Uma coisa que o surpreendeu nas suas pesquisas foi o facto de no livro Bebidas e Excitantes o historiador francês Fernand Braudel referir o rum, mas não a cachaça. "É no século XVI que vemos o aparecimento de bebidas destiladas no mundo. Mais tarde, Braudel diz-nos que o rum era cotado na bolsa de Amesterdão no século XVIII. Os holandeses produziam açúcar e rum nas Caraíbas, e como não produziam vinho nem aguardente não tiveram problemas em trazer o rum para a Europa. Nós não trouxemos a cachaça para Lisboa. E ela nunca mais apanhou o rum. Mas o facto é que a cachaça começou-se a produzir primeiro que o rum, sempre se produziu mais que o rum, mas o rum é muito mais conhecido que a cachaça."

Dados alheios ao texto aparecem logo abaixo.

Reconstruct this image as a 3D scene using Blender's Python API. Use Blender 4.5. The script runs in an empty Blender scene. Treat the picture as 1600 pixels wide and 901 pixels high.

Mesmo no Brasil, a bebida – que chegou a ser muito utilizada como moeda de troca para a compra de escravos – foi durante muito tempo olhada de cima, como um hábito das classes mais baixas, que nunca poderia competir com a sofisticação de um whisky. Entretanto, as coisas mudaram: nas décadas de 30 a 50 do século XX o meio académico brasileiro tornou-se um divulgador da cachaça, e mais tarde o ex-Presidente Fernando Henrique Cardoso impulsionou a sua promoção internacional – tornou-a bebida nacional, pôs universidades a apoiar e a investigar a produção de cachaça, e lançou medidas de apoio ao associativismo dos produtores, que ganharam assim outra dimensão para poder entrar no mercado internacional.
"Hoje a cachaça está na moda, e é chique ter em casa uma colecção de boas cachaças. Há concursos, provas, e até surgiu uma nova palavra para o equivalente ao sommelier: o cachacier, especialista em cachaça". Mas se o Brasil já percorreu – embora lentamente – um enorme caminho, em Portugal, acredita António Gomes, ainda há muito trabalho a fazer para que os consumidores descubram a verdadeira cachaça para lá da cada vez mais popular caipirinha.